I looked in disbelief at the man who had just walked in. He refused to meet my eye. There was no way he was giving up that ticket. I looked at the agent of The System behind the shiny white counter. She looked back at me, empty of sentience or sympathy. Then a faint wave of pleasure ran across her face like a spider. I could understand the motivations of the man with ticket 101. It was pure self-interest. Why wait longer than you have to, even if it means somebody else suffers? But the agent’s detached satisfaction troubled me.

I was the only person waiting for at least ten minutes before the other man came in. Everybody in the room knew this. So why didn’t she just tell the other man that she would serve me first? He wouldn’t argue. It would not affect her day in any way whatsoever. And it would be fairer for everyone. The agent of The System, who resembled Terri from The Thick of It more than a little bit, did not share my logic. If you press the button first you are served first. It doesn’t matter if you are in the queue for days: if you didn’t know you needed a ticket you go all the way back. These are the rules of The System. They are inevitable like death.

“What goes on in the Academic Registry of TCUD is beyond human knowledge. It is a cosmic omnishambles. Not even the people who work there really understand it, and to question its machinations is forbidden.”

Eventually I reached the counter. After first shooting me a tight little grin to hammer home my humiliating defeat, Terri asked me what she could do for me. I told her I needed proof that I was a student of TCUD. She wrote my name in a book and told me to come back the next day.

“Is there any way you can give me the letter now?” I asked. “It’s for an appointment at the US Embassy early tomorrow morning, before this office opens.”

“No, I’m sorry, there’s no way I can do that. We print the letters outside office hours,” replied Terri.

“Please can you make an exception? It took me ages to get this appointment. And I might not be able to get another one. I might lose my visa.”

“No. I am sorry.
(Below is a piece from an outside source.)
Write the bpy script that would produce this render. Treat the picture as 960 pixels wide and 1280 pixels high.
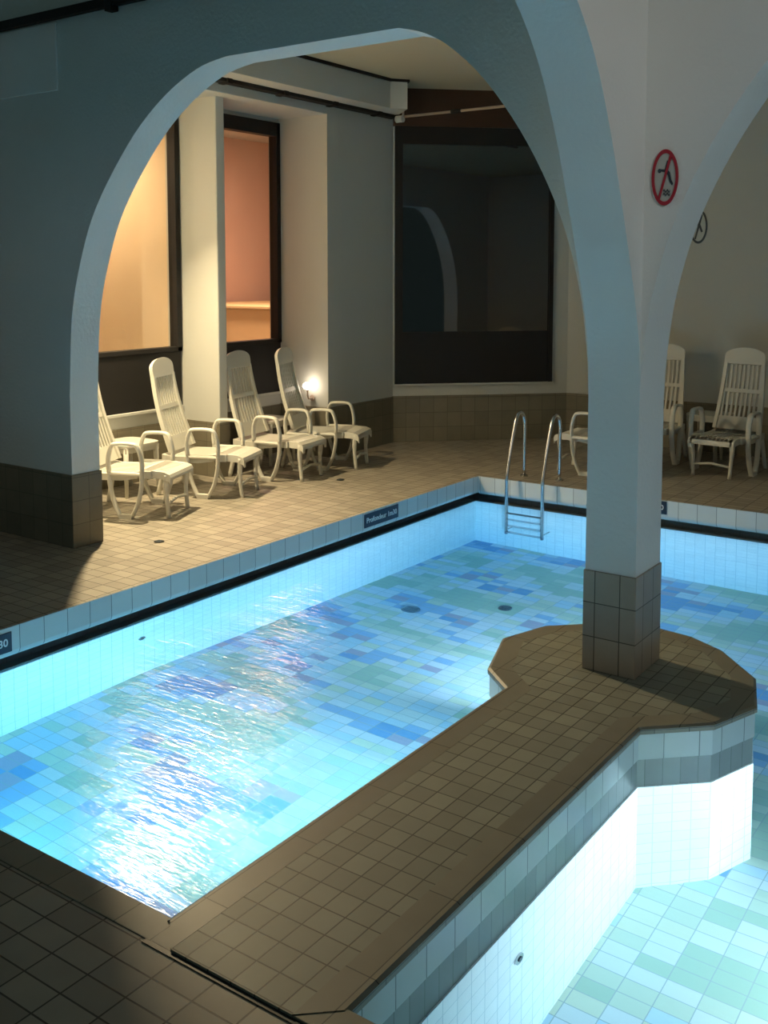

We print the letters outside opening hours.”

“Is there really nothing you can do?”

“If you print the letter yourself from your online student portal, I can stamp it.”

“And that’s basically the same thing?”

“Yes.”

“So you are telling me that the letter is available, but you just will not print it?”

“Yes.”

“But you will do everything else, except print it?”

“Yes.”

“What the fuck is wrong with you?”

Unfortunately, the last line of this conversation only happened in my head. But the rest of it is true. I went and printed my letter, which Terri dutifully stamped and signed with a passive-aggressive flourish. I left the Academic Registry feeling drained of all life and hope. The System had played me. And I had danced to its tune like a good little boy.

This university is infamous for its inefficient bureaucracy. We all complain about it. Usually it is in relation to our courses. Last week I went to the Spanish office to collect an essay from Michaelmas Term and was told that the lecturer had “just picked a random few and corrected them”, and that there was no way to know when the other essays would be back. However, there is a difference between this and what occurred in the Academic Registry. The Spanish department, like many others, is an organisational shambles. But they have no money, and very little staff. Also, in return for our patience, they are flexible with students on academic matters. If inefficiency is the order of the day, then this is the way to do it.

What happened to me in the Academic Registry is completely different. It was bureaucracy for bureaucracy’s sake. The rules were adhered to because they were the rules. There was no room for the human dimension in mine and Terri’s interaction. The System came before everything. We could make everyone’s experience here a lot happier and easier if everyone just took a second to remember that this is a university, and not a legal firm from a Kafka novel. Why this hasn’t happened yet I don’t know. Maybe the rules don’t allow it.